→ What you should do:
The records below must be written out exactly, with every picture left behind.

→ Scene script records:

********

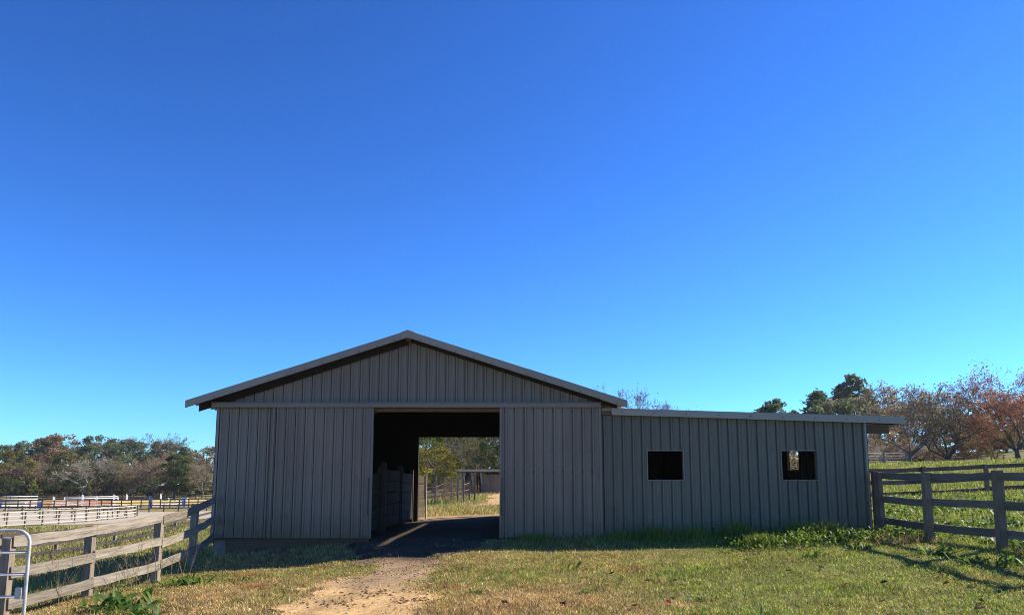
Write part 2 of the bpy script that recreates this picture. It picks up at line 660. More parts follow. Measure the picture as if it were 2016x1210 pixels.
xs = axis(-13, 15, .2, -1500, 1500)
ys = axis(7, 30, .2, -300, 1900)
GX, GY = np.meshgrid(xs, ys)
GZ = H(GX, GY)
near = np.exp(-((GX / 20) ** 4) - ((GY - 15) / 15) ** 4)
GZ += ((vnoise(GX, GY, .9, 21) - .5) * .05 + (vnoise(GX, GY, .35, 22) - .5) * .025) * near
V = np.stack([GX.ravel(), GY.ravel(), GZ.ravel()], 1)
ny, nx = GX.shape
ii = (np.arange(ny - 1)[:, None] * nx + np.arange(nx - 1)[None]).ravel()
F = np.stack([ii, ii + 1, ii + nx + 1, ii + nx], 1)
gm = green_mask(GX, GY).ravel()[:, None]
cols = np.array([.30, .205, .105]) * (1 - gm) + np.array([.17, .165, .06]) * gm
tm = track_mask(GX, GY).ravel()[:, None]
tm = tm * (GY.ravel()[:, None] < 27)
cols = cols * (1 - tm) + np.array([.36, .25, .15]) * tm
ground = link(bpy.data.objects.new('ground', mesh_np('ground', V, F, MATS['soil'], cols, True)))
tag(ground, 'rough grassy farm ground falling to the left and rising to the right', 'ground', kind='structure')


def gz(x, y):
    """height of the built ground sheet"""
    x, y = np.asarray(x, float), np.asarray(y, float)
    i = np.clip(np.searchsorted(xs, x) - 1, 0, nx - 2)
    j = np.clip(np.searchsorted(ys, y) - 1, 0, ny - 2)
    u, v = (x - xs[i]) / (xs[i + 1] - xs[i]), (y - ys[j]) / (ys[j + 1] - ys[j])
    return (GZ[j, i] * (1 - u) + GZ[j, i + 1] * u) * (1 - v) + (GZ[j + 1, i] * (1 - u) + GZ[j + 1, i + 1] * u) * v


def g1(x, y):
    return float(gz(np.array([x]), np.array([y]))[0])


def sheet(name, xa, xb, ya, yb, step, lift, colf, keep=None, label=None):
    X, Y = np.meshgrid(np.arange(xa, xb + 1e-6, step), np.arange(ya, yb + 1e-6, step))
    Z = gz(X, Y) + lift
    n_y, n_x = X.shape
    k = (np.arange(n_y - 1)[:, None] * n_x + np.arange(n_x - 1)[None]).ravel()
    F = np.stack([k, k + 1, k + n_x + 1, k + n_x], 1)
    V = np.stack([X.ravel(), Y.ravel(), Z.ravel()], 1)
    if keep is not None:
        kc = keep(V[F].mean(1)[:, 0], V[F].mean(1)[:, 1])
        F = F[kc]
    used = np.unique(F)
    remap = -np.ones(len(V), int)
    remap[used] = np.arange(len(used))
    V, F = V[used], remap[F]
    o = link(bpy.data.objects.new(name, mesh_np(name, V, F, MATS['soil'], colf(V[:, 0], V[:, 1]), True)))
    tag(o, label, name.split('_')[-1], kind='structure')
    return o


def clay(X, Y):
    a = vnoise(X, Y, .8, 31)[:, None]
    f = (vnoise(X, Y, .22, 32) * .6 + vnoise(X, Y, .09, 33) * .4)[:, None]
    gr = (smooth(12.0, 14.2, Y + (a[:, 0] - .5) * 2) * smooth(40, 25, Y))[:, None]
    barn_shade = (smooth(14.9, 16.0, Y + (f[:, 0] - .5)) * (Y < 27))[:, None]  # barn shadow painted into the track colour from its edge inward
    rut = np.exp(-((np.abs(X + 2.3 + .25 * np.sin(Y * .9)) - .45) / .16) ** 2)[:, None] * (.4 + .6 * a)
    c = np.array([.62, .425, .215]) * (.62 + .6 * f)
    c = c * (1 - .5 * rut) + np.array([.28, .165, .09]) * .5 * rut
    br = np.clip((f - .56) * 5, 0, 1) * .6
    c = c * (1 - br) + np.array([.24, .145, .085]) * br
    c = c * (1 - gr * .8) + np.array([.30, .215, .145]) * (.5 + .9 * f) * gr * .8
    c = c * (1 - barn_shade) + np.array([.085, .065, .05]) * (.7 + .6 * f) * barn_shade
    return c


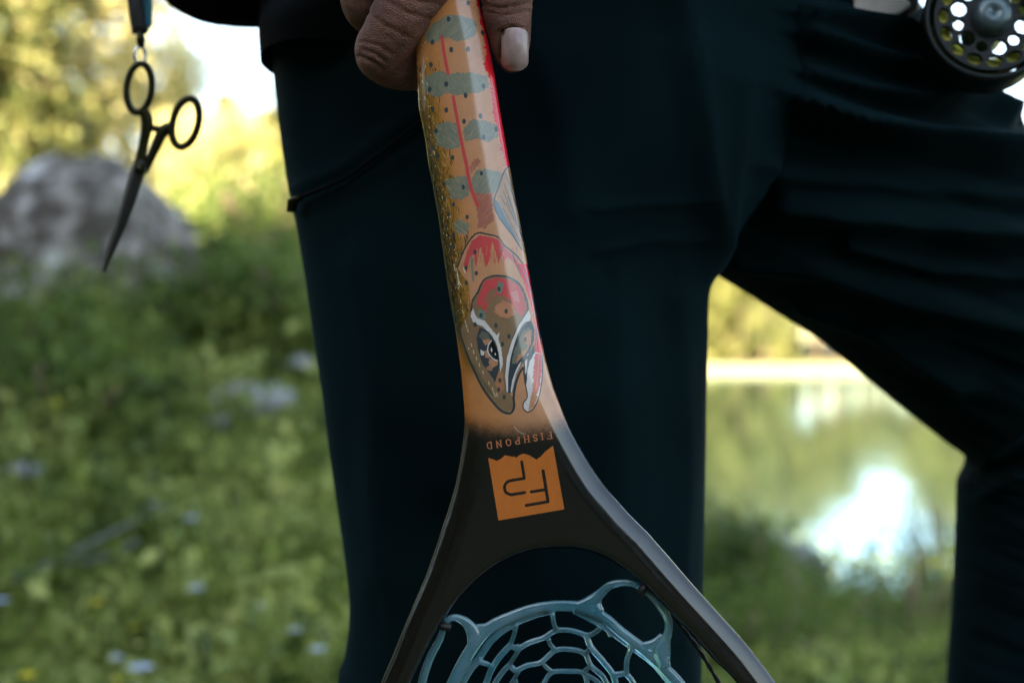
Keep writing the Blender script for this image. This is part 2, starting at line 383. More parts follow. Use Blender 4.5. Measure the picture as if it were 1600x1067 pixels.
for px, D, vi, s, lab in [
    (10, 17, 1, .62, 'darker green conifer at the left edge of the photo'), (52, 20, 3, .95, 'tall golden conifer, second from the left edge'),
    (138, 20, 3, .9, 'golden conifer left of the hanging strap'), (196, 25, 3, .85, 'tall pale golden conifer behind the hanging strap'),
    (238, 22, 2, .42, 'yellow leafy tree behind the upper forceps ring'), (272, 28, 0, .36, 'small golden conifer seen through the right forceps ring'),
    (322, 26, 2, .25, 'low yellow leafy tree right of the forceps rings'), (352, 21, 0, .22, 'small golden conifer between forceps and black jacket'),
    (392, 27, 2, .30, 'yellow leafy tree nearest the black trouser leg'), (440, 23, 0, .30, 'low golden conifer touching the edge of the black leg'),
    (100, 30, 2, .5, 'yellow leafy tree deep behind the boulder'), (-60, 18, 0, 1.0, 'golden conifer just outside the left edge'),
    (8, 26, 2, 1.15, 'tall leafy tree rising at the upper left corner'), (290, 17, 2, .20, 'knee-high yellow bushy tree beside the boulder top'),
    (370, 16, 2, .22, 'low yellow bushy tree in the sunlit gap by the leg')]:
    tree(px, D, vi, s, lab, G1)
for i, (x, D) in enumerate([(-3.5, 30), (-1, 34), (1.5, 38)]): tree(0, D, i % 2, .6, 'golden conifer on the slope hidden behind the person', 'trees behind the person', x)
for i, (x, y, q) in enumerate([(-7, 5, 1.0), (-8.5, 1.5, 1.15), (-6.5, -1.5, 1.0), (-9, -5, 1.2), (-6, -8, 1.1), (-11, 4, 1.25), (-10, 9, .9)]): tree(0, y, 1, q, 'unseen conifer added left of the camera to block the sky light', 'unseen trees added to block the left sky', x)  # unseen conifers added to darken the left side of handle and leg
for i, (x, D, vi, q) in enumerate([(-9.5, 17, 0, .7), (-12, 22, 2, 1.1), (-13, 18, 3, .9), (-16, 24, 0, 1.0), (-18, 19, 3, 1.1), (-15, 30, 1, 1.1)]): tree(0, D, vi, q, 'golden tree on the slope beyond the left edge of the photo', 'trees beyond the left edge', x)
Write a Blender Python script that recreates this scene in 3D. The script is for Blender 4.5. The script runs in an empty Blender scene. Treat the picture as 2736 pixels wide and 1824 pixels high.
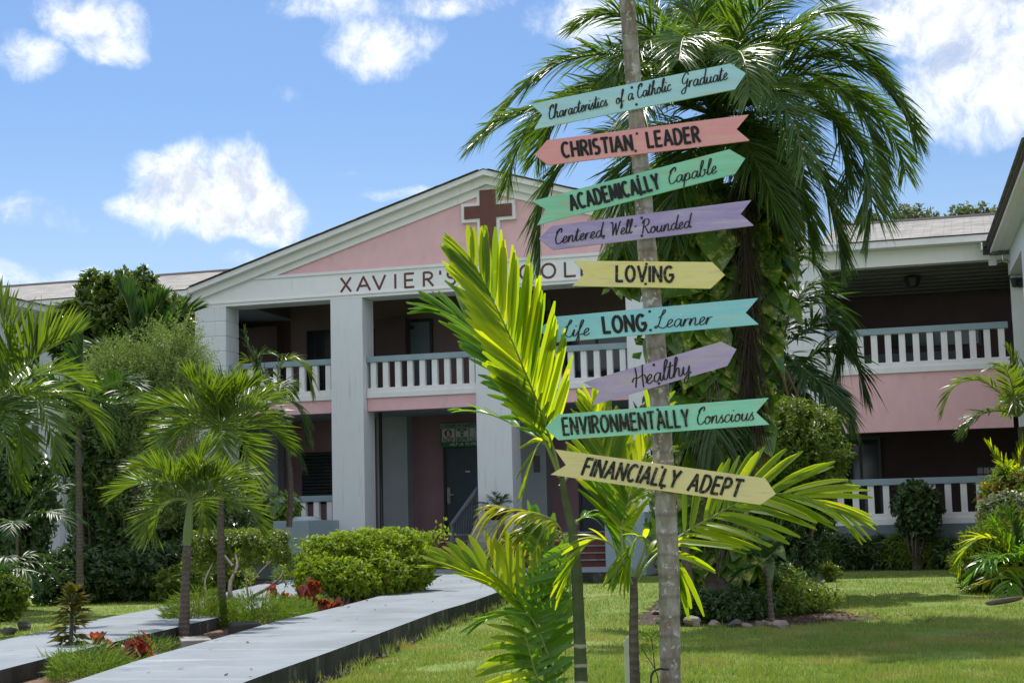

********

→ Answer to the task:
Write part 2 of the bpy script that recreates this picture. It picks up at line 660. More parts follow. Measure the picture as if it were 2016x1210 pixels.
xs = axis(-13, 15, .2, -1500, 1500)
ys = axis(7, 30, .2, -300, 1900)
GX, GY = np.meshgrid(xs, ys)
GZ = H(GX, GY)
near = np.exp(-((GX / 20) ** 4) - ((GY - 15) / 15) ** 4)
GZ += ((vnoise(GX, GY, .9, 21) - .5) * .05 + (vnoise(GX, GY, .35, 22) - .5) * .025) * near
V = np.stack([GX.ravel(), GY.ravel(), GZ.ravel()], 1)
ny, nx = GX.shape
ii = (np.arange(ny - 1)[:, None] * nx + np.arange(nx - 1)[None]).ravel()
F = np.stack([ii, ii + 1, ii + nx + 1, ii + nx], 1)
gm = green_mask(GX, GY).ravel()[:, None]
cols = np.array([.30, .205, .105]) * (1 - gm) + np.array([.17, .165, .06]) * gm
tm = track_mask(GX, GY).ravel()[:, None]
tm = tm * (GY.ravel()[:, None] < 27)
cols = cols * (1 - tm) + np.array([.36, .25, .15]) * tm
ground = link(bpy.data.objects.new('ground', mesh_np('ground', V, F, MATS['soil'], cols, True)))
tag(ground, 'rough grassy farm ground falling to the left and rising to the right', 'ground', kind='structure')


def gz(x, y):
    """height of the built ground sheet"""
    x, y = np.asarray(x, float), np.asarray(y, float)
    i = np.clip(np.searchsorted(xs, x) - 1, 0, nx - 2)
    j = np.clip(np.searchsorted(ys, y) - 1, 0, ny - 2)
    u, v = (x - xs[i]) / (xs[i + 1] - xs[i]), (y - ys[j]) / (ys[j + 1] - ys[j])
    return (GZ[j, i] * (1 - u) + GZ[j, i + 1] * u) * (1 - v) + (GZ[j + 1, i] * (1 - u) + GZ[j + 1, i + 1] * u) * v


def g1(x, y):
    return float(gz(np.array([x]), np.array([y]))[0])


def sheet(name, xa, xb, ya, yb, step, lift, colf, keep=None, label=None):
    X, Y = np.meshgrid(np.arange(xa, xb + 1e-6, step), np.arange(ya, yb + 1e-6, step))
    Z = gz(X, Y) + lift
    n_y, n_x = X.shape
    k = (np.arange(n_y - 1)[:, None] * n_x + np.arange(n_x - 1)[None]).ravel()
    F = np.stack([k, k + 1, k + n_x + 1, k + n_x], 1)
    V = np.stack([X.ravel(), Y.ravel(), Z.ravel()], 1)
    if keep is not None:
        kc = keep(V[F].mean(1)[:, 0], V[F].mean(1)[:, 1])
        F = F[kc]
    used = np.unique(F)
    remap = -np.ones(len(V), int)
    remap[used] = np.arange(len(used))
    V, F = V[used], remap[F]
    o = link(bpy.data.objects.new(name, mesh_np(name, V, F, MATS['soil'], colf(V[:, 0], V[:, 1]), True)))
    tag(o, label, name.split('_')[-1], kind='structure')
    return o


def clay(X, Y):
    a = vnoise(X, Y, .8, 31)[:, None]
    f = (vnoise(X, Y, .22, 32) * .6 + vnoise(X, Y, .09, 33) * .4)[:, None]
    gr = (smooth(12.0, 14.2, Y + (a[:, 0] - .5) * 2) * smooth(40, 25, Y))[:, None]
    barn_shade = (smooth(14.9, 16.0, Y + (f[:, 0] - .5)) * (Y < 27))[:, None]  # barn shadow painted into the track colour from its edge inward
    rut = np.exp(-((np.abs(X + 2.3 + .25 * np.sin(Y * .9)) - .45) / .16) ** 2)[:, None] * (.4 + .6 * a)
    c = np.array([.62, .425, .215]) * (.62 + .6 * f)
    c = c * (1 - .5 * rut) + np.array([.28, .165, .09]) * .5 * rut
    br = np.clip((f - .56) * 5, 0, 1) * .6
    c = c * (1 - br) + np.array([.24, .145, .085]) * br
    c = c * (1 - gr * .8) + np.array([.30, .215, .145]) * (.5 + .9 * f) * gr * .8
    c = c * (1 - barn_shade) + np.array([.085, .065, .05]) * (.7 + .6 * f) * barn_shade
    return c


Keep writing the Blender script for this image. This is part 2, starting at line 383. More parts follow. Use Blender 4.5. Measure the picture as if it were 1600x1067 pixels.
for px, D, vi, s, lab in [
    (10, 17, 1, .62, 'darker green conifer at the left edge of the photo'), (52, 20, 3, .95, 'tall golden conifer, second from the left edge'),
    (138, 20, 3, .9, 'golden conifer left of the hanging strap'), (196, 25, 3, .85, 'tall pale golden conifer behind the hanging strap'),
    (238, 22, 2, .42, 'yellow leafy tree behind the upper forceps ring'), (272, 28, 0, .36, 'small golden conifer seen through the right forceps ring'),
    (322, 26, 2, .25, 'low yellow leafy tree right of the forceps rings'), (352, 21, 0, .22, 'small golden conifer between forceps and black jacket'),
    (392, 27, 2, .30, 'yellow leafy tree nearest the black trouser leg'), (440, 23, 0, .30, 'low golden conifer touching the edge of the black leg'),
    (100, 30, 2, .5, 'yellow leafy tree deep behind the boulder'), (-60, 18, 0, 1.0, 'golden conifer just outside the left edge'),
    (8, 26, 2, 1.15, 'tall leafy tree rising at the upper left corner'), (290, 17, 2, .20, 'knee-high yellow bushy tree beside the boulder top'),
    (370, 16, 2, .22, 'low yellow bushy tree in the sunlit gap by the leg')]:
    tree(px, D, vi, s, lab, G1)
for i, (x, D) in enumerate([(-3.5, 30), (-1, 34), (1.5, 38)]): tree(0, D, i % 2, .6, 'golden conifer on the slope hidden behind the person', 'trees behind the person', x)
for i, (x, y, q) in enumerate([(-7, 5, 1.0), (-8.5, 1.5, 1.15), (-6.5, -1.5, 1.0), (-9, -5, 1.2), (-6, -8, 1.1), (-11, 4, 1.25), (-10, 9, .9)]): tree(0, y, 1, q, 'unseen conifer added left of the camera to block the sky light', 'unseen trees added to block the left sky', x)  # unseen conifers added to darken the left side of handle and leg
for i, (x, D, vi, q) in enumerate([(-9.5, 17, 0, .7), (-12, 22, 2, 1.1), (-13, 18, 3, .9), (-16, 24, 0, 1.0), (-18, 19, 3, 1.1), (-15, 30, 1, 1.1)]): tree(0, D, vi, q, 'golden tree on the slope beyond the left edge of the photo', 'trees beyond the left edge', x)
Write a Blender Python script that recreates this scene in 3D. The script is for Blender 4.5. The script runs in an empty Blender scene. Treat the picture as 2736 pixels wide and 1824 pixels high.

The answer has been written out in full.